Terrorism and the German and Italian Far Right from the 1960s to the 1980s: Between Ideology and Action

AHA Session 8
Thursday, January 5, 2023: 1:30 PM-3:00 PM
Congress Hall B (Loews Philadelphia Hotel, 4th Floor)
Chair:
Alex Finn Macartney, George Washington University
Comment:
The Audience

Session Abstract

Beginning in the middle of the 1960s and continuing into the early 1980s, right-wing movements in numerous Western European states increasingly embraced terrorism as a means of advancing their causes. Although scholarly interest on terrorism during this period has long focused on the left, with high-profile attacks by such groups as the West German Red Army Faction or the Italian Red Brigades drawing attention, the far right and its embrace of terrorist tactics during these decades is a growing topic of study for historians. This panel aims to contextualize this right-wing turn towards terrorism by interrogating cultural and ideological shifts during the period.

The four papers in this panel approach the topic of ideology and terrorism on the far right in complementary manners. Matteo Albanese highlights the centrality of race in neofascist thought of the 1970s, with a view towards how racist views were a significant driver of a turn towards violence. Tobias Hof examines the intersection of culture and ideology on the far right, showing how the writings of J.R.R. Tolkien and Julius Evola influenced a younger generation of right-wing activists in Italy and shaped their views on their relationship with the broader political system. Annelotte Janse considers how one individual, the West German far-right activist Manfred Roeder, radicalized in part through connections with right-wing movements in the United States, with Roeder eventually committing a series of firebombings of refugee housing. Lastly, Brent McDonnell uses a case study, the 1967 ambush at Cima Vallona committed by South Tyrolean independence activists, to illustrate a moment of tension in cross-border far-right entanglements and the continued importance of the Nazi and Fascist pasts in West German and Italian right-wing circles. Considered together, these papers consider how racism, antagonistic attitudes towards liberal democratic societies, national identity, and transnational imaginations shaped how Western Europeans involved in far-right politics conceived of the world around them and how these ideological underpinnings became justifications for committing terrorist attacks.
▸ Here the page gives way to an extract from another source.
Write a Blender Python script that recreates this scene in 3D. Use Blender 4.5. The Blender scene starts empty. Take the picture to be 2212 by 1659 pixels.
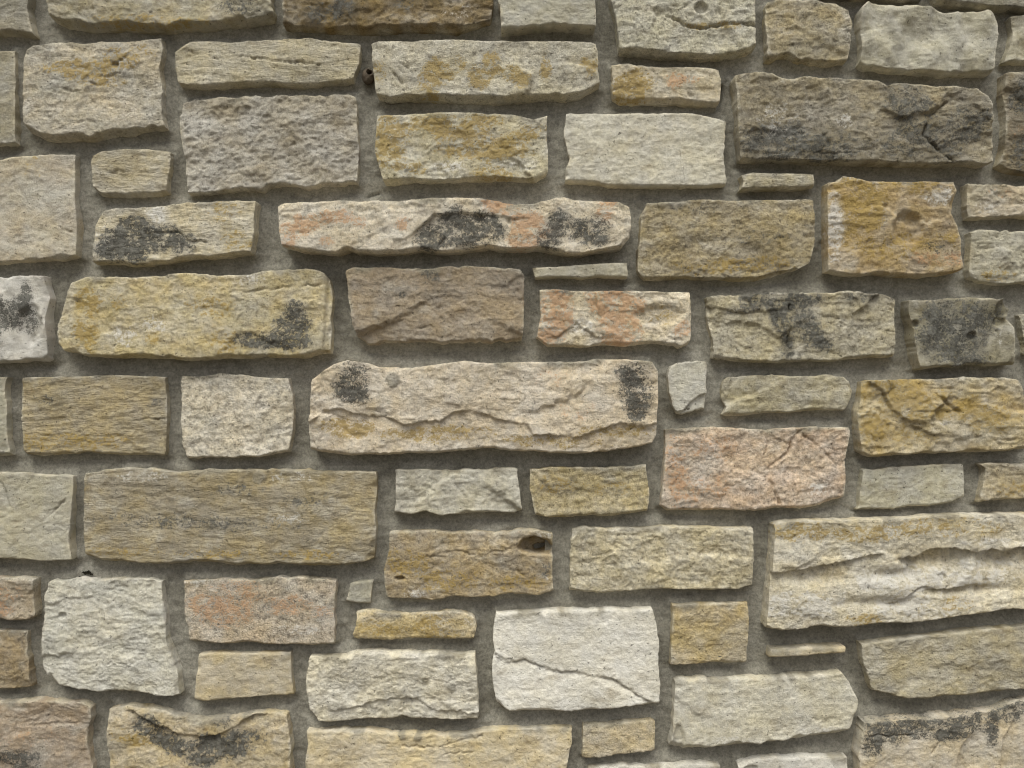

While every paper in this panel is focused on Western Europe, the insights by these panelists have relevance for scholars of the far right across the globe, not least because of the extensive cross-border connections right-wing terrorists cultivated in the era. The participants draw from a variety of historical approaches, including intellectual history, cultural history, and political history; and they speak to such topics as race, generation, and nationalism. A resurgent far right across Europe in the past ten years has sparked a renewed interest in understanding the trajectories of right-wing politics in the years since the end of World War II. As such, this panel represents an opportunity to foster dialogue among scholars of the far right and introduce scholars in other historical fields to discussions in which historians of the right are currently engaged.